Senate Education chair Dan Patrick’s Senate Bill 3 is one of a handful of bills that would make that possible, and for a while it was hard to find anyone who disagreed with it—right up until the morning of the bill’s committee hearing.

That’s when Patrick heard the Texas Higher Education Coordinating Board was projecting his bill would cost the state an extra $2.3 million a year, just to cover remedial classes for the less-prepared graduates Texas high schools would be sending to college under Patrick’s plan. That’s not counting the extra tuition students would have to pay, or the cost colleges and universities would shoulder.

In place of the three-tiered diploma system Texas uses today, Patrick proposes a single college diploma with three endorsements students can choose between: business and industry, “academic achievement” in STEM (science, technology, engineering and math) or arts and humanities; or distinguished.

After a few tweaks to Patrick’s bill, the projected cost to the state has since been adjusted down to about $1 million a year, but the Higher Ed Coordinating Board still estimates more than 2,500 more students will end up in college unprepared.

Texas students who earn diplomas with what’s known as the “four-by-four”—four years of math, science, English and social studies—are eligible for automatic admission to state universities today. Under Patrick’s plan, a graduate from any diploma path could gain automatic admission, even though higher ed officials say only the STEM or distinguished plans could match the four-by-four. The fight here in Texas is brewing just as some other states consider making high schools shoulder the cost of their graduates’ remedial college classes.

University of Texas at Austin spokesman Gary Susswein said the university is reviewing SB 3 closely to better understand its potential impact.

“As Texas considers new requirements for high school graduation, it is vital that the graduates are well prepared to continue their education, whether they’re enrolling in community college, technical school or a four-year university,” Susswein said.

Higher Education Coordinating Board spokesman Dominic Chavez said he recognizes the importance of giving students flexibility and a chance to pursue career and technical learning, but that a student who plans to work in a Toyota factory should still finish high school with the skills they’d need for college someday.

“We don’t want to lock anyone into the notion that you can get a skill in, say, high school, get a good job at Toyota, stay there for 30 years of your life, and retire,” Chavez said. “That economy is gone.”

Chavez said Patrick’s plan is a lot like Texas’ recommended high school program back in 2004—and that year became a reference point for calculating the number of unprepared students under SB 3.

Chavez said keeping the four-by-four is ideal, but he recognizes there’s strong momentum behind SB 3. The board, he said, just wants to make sure some important courses go back into Patrick’s graduation requirements—Algebra II, for instance, which he said is a key to college readiness. “I wouldn’t say this is the Coordinating Board waving a white flag,” he said. “Our commissioner’s been talking often with the senator. … They’ve had very frank conversations.”
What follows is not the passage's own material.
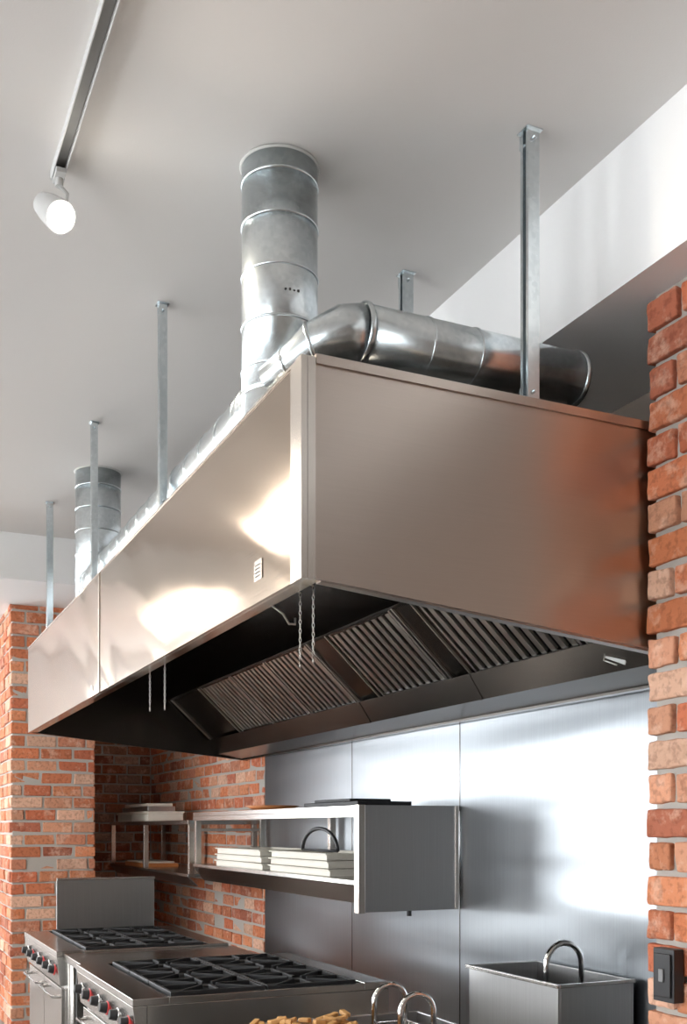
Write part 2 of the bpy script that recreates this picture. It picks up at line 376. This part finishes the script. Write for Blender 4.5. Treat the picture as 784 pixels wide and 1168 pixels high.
# ---------------------------------------------------------------- track light
b=B('track_light')
b.box(-3.42,.4,.553,.557,ZC-.03,ZC,M_lampw); b.box(-3.42,.4,.589,.593,ZC-.03,ZC,M_lampw)
b.box(-3.42,.4,.557,.589,ZC-.012,ZC,M_grey); b.box(-3.44,-3.42,.552,.594,ZC-.032,ZC,M_lampw)
b.cyl((-3.40,.573,ZC-.012),(-3.40,.573,ZC-.07),.013,M_lampw,16)
b.box(-3.435,-3.36,.558,.588,ZC-.045,ZC-.03,M_lampw)
hc=Vector((-3.43,.56,ZC-.135)); ax=Vector((.62,.28,-.55)).normalized()
b.tube([(-3.40,.573,ZC-.065),(-3.41,.60,ZC-.08),(-3.42,.60,ZC-.12)],.006,M_lampw,8)
b.tube([hc-ax*.075,hc-ax*.068,hc-ax*.02,hc+ax*.03,hc+ax*.055],[.022,.036,.045,.05,.05],M_lampw,28)
b.tube([hc+ax*.0555,hc+ax*.062],[.044,.038],M_bulb,28)
b.done(.001)
ld=bpy.data.lights.new('track_spot','SPOT'); ld.energy=60; ld.color=(1,.9,.75); ld.spot_size=math.radians(120); ld.spot_blend=.6; ld.shadow_soft_size=.04
lo=bpy.data.objects.new('track_spot',ld); lo.location=hc+ax*.09; lo.rotation_euler=ax.to_track_quat('-Z','Y').to_euler(); scene.collection.objects.link(lo)

# ---------------------------------------------------------------- shelves
b=B('stainless_wall_shelf'); x0,x1=-7.25,-4.505; y0,y1=2.155,2.70
b.box(x0,x1-.022,y0,y1,H+.085,H+.112,M_st); b.box(x0,x1-.022,y0,y0+.004,H+.055,H+.085,M_st)
b.box(x1-.02,x1,y0+.03,y1,H-.40,H+.112,M_panel)
b.box(x1-.045,x1+.004,y0-.006,y0+.029,H-.405,H+.114,M_trim)
b.box(x1+.0005,x1+.006,y1-.02,y1,H-.40,H+.112,M_trim)
b.prism([(y0+.0,H-.25),(y1,H-.25),(y1,H-.27),(y0+.12,H-.27),(y0+.09,H-.37),(y0+.08,H-.37),(y0,H-.27)],x0,x1-.046,M_st)
for xx in (x0,-6.0): 
    b.box(xx,xx+.04,y0+.01,y0+.05,H-.249,H+.084,M_trim) if xx==x0 else None
    b.box(xx,xx+.04,y1-.05,y1-.01,H-.249,H+.084,M_trim)
b.box(x0-.0,x0+.03,y0+.05,y1,H-.02,H+.0,M_trim)
b.cyl((x1-.06,y0+.3,H-.375),(x1-.06,y0+.3,H-.43),.012,M_black,12)
b.done(.0015)
b=B('stainless_wall_shelf'); x0,x1=-10.0,-7.38
b.box(x0,x1,y0,y1,H+.03,H+.06,M_st); b.box(x0,x1,y0,y1,H-.35,H-.33,M_st); b.prism([(y0,H-.351),(y0+.01,H-.351),(y0+.08,H-.42),(y0+.07,H-.42)],x0,x1,M_st)
for xx in (x0,-8.75,x1-.04):
    b.box(xx,xx+.04,y0+.01,y0+.05,H-.329,H+.029,M_trim); b.box(xx,xx+.04,y1-.05,y1-.01,H-.329,H+.029,M_trim)
b.box(-9.6,-8.85,2.21,2.5,H-.3295,H-.30,M_orange); b.box(-9.55,-8.9,2.22,2.48,H-.299,H-.285,M_tray)
b.done(.0015)
def tray(b,x0,x1,y0,y1,z,h,mat):
    t=.008
    b.box(x0,x1,y0,y1,z,z+t,mat); b.box(x0,x1,y0,y0+t,z+t,z+h,mat); b.box(x0,x1,y1-t,y1,z+t,z+h,mat)
    b.box(x0,x0+t,y0+t,y1-t,z+t,z+h,mat); b.box(x1-t,x1,y0+t,y1-t,z+t,z+h,mat)
    b.box(x0-.012,x1+.012,y0-.012,y0,z+h-.008,z+h,mat); b.box(x1,x1+.012,y0,y1,z+h-.008,z+h,mat)
for xa,xb,n in ((-6.85,-5.95,3),(-5.82,-4.95,3)):
    b=B('stacked_serving_trays')
    for i in range(n): tray(b,xa+.012*i,xb-.02*i,2.2,2.6,H-.249+i*.041,.038,M_tray)
    b.done(.002)
b=B('wire_pan_handle'); pts=[]
for i in range(17):
    t=math.pi*i/16; pts.append((-5.27-.24*math.cos(t),2.28,H-.12+.12*math.sin(t)))
b.tube(pts,.010,M_black,10); b.tube([(-5.51,2.28,H-.12),(-5.03,2.28,H-.12)],.007,M_black,8); b.done()
b=B('food_containers')
for i,(xa,xb) in enumerate(((-9.85,-9.3),(-9.26,-8.7))):
    tray(b,xa,xb,2.2,2.5,H+.062,.07,M_tray); b.box(xa-.01,xb+.01,2.19,2.51,H+.133,H+.145,M_tray)
b.box(-9.75,-8.8,2.22,2.46,H+.146,H+.19,M_panel); b.box(-9.7,-8.85,2.23,2.45,H+.191,H+.215,M_tray); b.done(.003)
b=B('cast_iron_griddle_pan'); b.box(-5.3,-4.62,2.2,2.5,H+.114,H+.135,M_iron); b.box(-5.2,-4.75,2.22,2.45,H+.136,H+.15,M_iron)
b.tube([(-5.3,2.35,H+.125),(-5.4,2.35,H+.135)],.01,M_iron,8); b.done(.003)
b=B('terracotta_dish'); b.tube([(-6.1,2.32,H+.113),(-6.1,2.32,H+.12),(-6.1,2.32,H+.14),(-6.1,2.32,H+.141)],[.11,.13,.17,.16],M_orange,32); b.done()

# ---------------------------------------------------------------- ranges
def gas_range(name,x0,x1,y0,y1,zt,nb):
    b=B(name)
    b.box(x0,x1,y0+.06,y1,.15,zt-.03,M_st)
    b.box(x0,x1,y0,y0+.15,zt-.03,zt,M_st)
    b.box(x0,x1,y1-.12,y1,zt-.029,zt+.004,M_st)
    b.box(x0,x0+.03,y0+.15,y1-.12,zt-.029,zt,M_st); b.box(x1-.03,x1,y0+.15,y1-.12,zt-.029,zt,M_st)
    b.box(x0+.03,x1-.03,y0+.15,y1-.12,zt-.0295,zt-.024,M_iron)
    b.prism([(y0+.0,zt-.031),(y0+.059,zt-.031),(y0+.059,zt-.19),(y0+.02,zt-.19)],x0,x1,M_st)
    nk=nb*2
    for i in range(nk):
        x=x0+(x1-x0)*(i+.5)/nk
        c=Vector((x,y0+.01,zt-.11)); n=Vector((0,-1,.12)).normalized()
        b.tube([c,c-n*-.008],[.032,.032],M_red if i%2 else M_chrome,20); b.tube([c+n*.008,c+n*.04],[.026,.02],M_black,20)
    nd=2
    for i in range(nd):
        a=x0+.02+(x1-x0-.02)*i/nd; c=a+(x1-x0-.02)/nd-.02
        b.box(a,c,y0+.03,y0+.059,.25,zt-.21,M_st)
        b.tube([(a+.06,y0+.03,zt-.26),(a+.06,y0-.01,zt-.26),(c-.06,y0-.01,zt-.26),(c-.06,y0+.03,zt-.26)],.011,M_chrome,10)
    for xx in (x0+.05,x1-.05):
        for yy in (y0+.12,y1-.06): b.cyl((xx,yy,0),(xx,yy,.15),.025,M_st,16)
    gx0,gx1,gy0,gy1=x0+.045,x1-.045,y0+.165,y1-.135
    for i in range(nb):
        for j in range(2):
            a=gx0+(gx1-gx0)*i/nb+.004; c=gx0+(gx1-gx0)*(i+1)/nb-.004
            e=gy0+(gy1-gy0)*j/2+.004; f=gy0+(gy1-gy0)*(j+1)/2-.004
            z=zt+.012; t=.014
            for r in ((a,a+t,e,f),(c-t,c,e,f),(a+t,c-t,e,e+t),(a+t,c-t,f-t,f)): b.box(*r,z-.03,z,M_iron)
            cx,cy=(a+c)/2,(e+f)/2
            for k in range(8):
                an=k*math.pi/4; d=Vector((math.cos(an),math.sin(an),0)); p=Vector((-d.y,d.x,0))
                ln=min((c-a)/2/max(abs(d.x),.01),(f-e)/2/max(abs(d.y),.01))-t
                b.obox((cx,cy,z),d,p,Vector((0,0,1)),(.045,ln),(-.006,.006),(-.018,.002),M_iron)
            b.cyl((cx,cy,z-.034),(cx,cy,z-.016),.05,M_iron,20); b.cyl((cx,cy,z-.016),(cx,cy,z-.006),.032,M_slatd,20)
    return b
zt=H-.68
b=gas_range('gas_range',-5.34,-4.15,.985,2.13,zt,3); b.done(.002)
b=gas_range('gas_range',-7.17,-5.93,.985,1.98,zt,3)
b.box(-7.17,-7.155,1.19,1.85,zt+.005,zt+.345,M_panel); b.box(-7.17,-7.13,1.19,1.85,zt+.335,zt+.35,M_st)
b.done(.002)
b=B('stainless_work_table'); b.box(-5.91,-5.36,1.02,2.0,zt-.05,zt-.01,M_st); b.box(-5.91,-5.36,1.05,1.98,.25,.28,M_st)
for xx in (-5.88,-5.39):
    for yy in (1.07,1.95): b.cyl((xx,yy,0),(xx,yy,zt-.05),.02,M_st,16)
b.done(.002)

# ---------------------------------------------------------------- fryers
def uhandle(b,x,y,z,w,h,r=.008,dirx=0):
    pts=[]
    for i in range(15):
        t=math.pi*i/14; c=math.cos(t)*w/2
        pts.append((x+c*dirx,y-c*(1-dirx),z+h-w/2+math.sin(t)*w/2))
    p0=(pts[0][0],pts[0][1],z); p1=(pts[-1][0],pts[-1][1],z)
    b.tube([p0]+pts+[p1],r,M_chrome,12)
def vat(name,x0,x1,y0,y1,zt,depth):
    b=B(name); t=.012
    for r in ((x0,x1,y0,y0+t),(x0,x1,y1-t,y1),(x0,x0+t,y0+t,y1-t),(x1-t,x1,y0+t,y1-t)): b.box(*r,zt-depth,zt,M_panel)
    b.box(x0+t,x1-t,y0+t,y1-t,zt-depth,zt-depth+t,M_panel)
    b.box(x0-.012,x1+.012,y0-.012,y0-.0005,zt-.012,zt+.002,M_st); b.box(x1+.0005,x1+.012,y0,y1,zt-.012,zt+.002,M_st); b.box(x0-.012,x0-.0005,y0,y1,zt-.012,zt+.002,M_st)
    b.box(x0+.03,x1-.03,y0+.02,y1-.02,.12,zt-depth-.001,M_st)
    for xx in (x0+.05,x1-.05):
        for yy in (y0+.05,y1-.05): b.cyl((xx,yy,0),(xx,yy,.12),.02,M_st,12)
    return b
b=vat('fryer_vat',-3.80,-3.18,2.33,2.68,H-.575,.34)
uhandle(b,-3.40,2.52,H-.64,.17,.19,.012); b.box(-3.41,-3.39,2.43,2.61,H-.66,H-.64,M_chrome); b.done(.002)
b=vat('deep_fryer',-3.55,-2.9,1.2,1.95,zt-.02,.25)
b.done(.002)
def basket(x,y):
    b=B('fryer_basket'); w=.13; L=.20; z1=zt-.02; z0=zt-.14
    for k in range(5):
        z=z0+(z1-z0)*k/4
        b.tube([(x-L/2,y-w/2,z),(x+L/2,y-w/2,z),(x+L/2,y+w/2,z),(x-L/2,y+w/2,z),(x-L/2,y-w/2,z)],.003,M_chrome,6)
    for i in range(9):
        xx=x-L/2+L*i/8; b.tube([(xx,y-w/2,z1),(xx,y-w/2,z0),(xx,y+w/2,z0),(xx,y+w/2,z1)],.0018,M_chrome,5)
    uhandle(b,x-.1,y,z1-.03,.13,.165,.010); return b
basket(-3.30,1.75).done(); basket(-3.06,1.73).done()
b=B('fried_food_pile')
for i in range(160):
    x=random.uniform(-3.5,-2.98); y=random.uniform(1.26,1.6); z=zt-.055+random.uniform(0,.075)
    a=random.uniform(0,6.28); e=random.uniform(-.4,.4); u=Vector((math.cos(a)*math.cos(e),math.sin(a)*math.cos(e),math.sin(e))); v=Vector((-math.sin(a),math.cos(a),0)); n=u.cross(v)
    l=random.uniform(.02,.035); b.obox((x,y,z),u,v,n,(-l,l),(-.011,.011),(-.008,.008),M_fry)
b.box(-3.5,-2.98,1.23,1.6,zt-.23,zt-.05,M_fry)
b.done(.004)
b=B('electrical_outlet_box'); b.box(-2.51,-2.42,2.19,2.228,H-.52,H-.36,M_black); b.box(-2.50,-2.43,2.183,2.189,H-.505,H-.375,M_black)
b.box(-2.475,-2.455,2.178,2.183,H-.46,H-.42,M_grey); b.done(.003)

# ---------------------------------------------------------------- light
w=bpy.data.worlds.new('World'); scene.world=w; w.use_nodes=True
bg=w.node_tree.nodes['Background']; bg.inputs['Color'].default_value=(.93,.97,1,1); bg.inputs['Strength'].default_value=9.3
for i,(x,y,l) in enumerate(((-.9,-1.2,.6),(-4.45,.28,.5),(-5.9,-.5,.6),(-7.1,.1,.5),(-6.9,-1.4,.6),(-9.2,-.6,.6))):  # unseen glowing lamps, added to make bright streaks on the hood front
    zz=3.12
    b=B('added_streak_lamp'); b.box(x-l,x+l,y-.09,y+.09,zz,zz+.04,M_lampw); b.box(x-l+.02,x+l-.02,y-.075,y+.075,zz-.03,zz-.001,M_added_glow)
    b.cyl((x-.4,y,zz+.04),(x-.4,y,ZS2 if x<-7.76 else ZC),.004,M_grey,8); b.cyl((x+.4,y,zz+.04),(x+.4,y,ZS2 if x<-7.76 else ZC),.004,M_grey,8); b.done(.003)

# ---------------------------------------------------------------- camera
cd=bpy.data.cameras.new('camera'); cam=bpy.data.objects.new('camera',cd); scene.collection.objects.link(cam)
cam.location=(0,0,H); cam.rotation_euler=(math.pi/2,0,math.radians(65.3))
cd.sensor_fit='HORIZONTAL'; cd.sensor_width=36; cd.lens=36*1200/784; cd.shift_y=361/784; cd.clip_start=.05
scene.camera=cam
The resistance from higher ed leaders was frustrating for Patrick, who told the Observer his bill makes Texas’ high school requirements more rigorous, not less.

“There’s nothing in this bill to my understanding—and I know the bill backwards and forwards—that would indicate that students might need more remedial work in college,” Patrick said. “People can make that argument, but they can’t win the argument. Therefore, why would you need a fiscal note for college readiness if we’ve added rigor across the spectrum? No one can show me.”

Patrick’s argument is that his graduation plans wouldn’t make graduation less challenging, but give students the choice of which challenges to take up. He didn’t seem to sympathize with the concerns about sending some students to college without the four-by-four, or the price tag higher ed leaders hung on his bill.

“No, no,” Patrick said. “They’re just wrong, OK? God love ‘em. They’re just wrong.”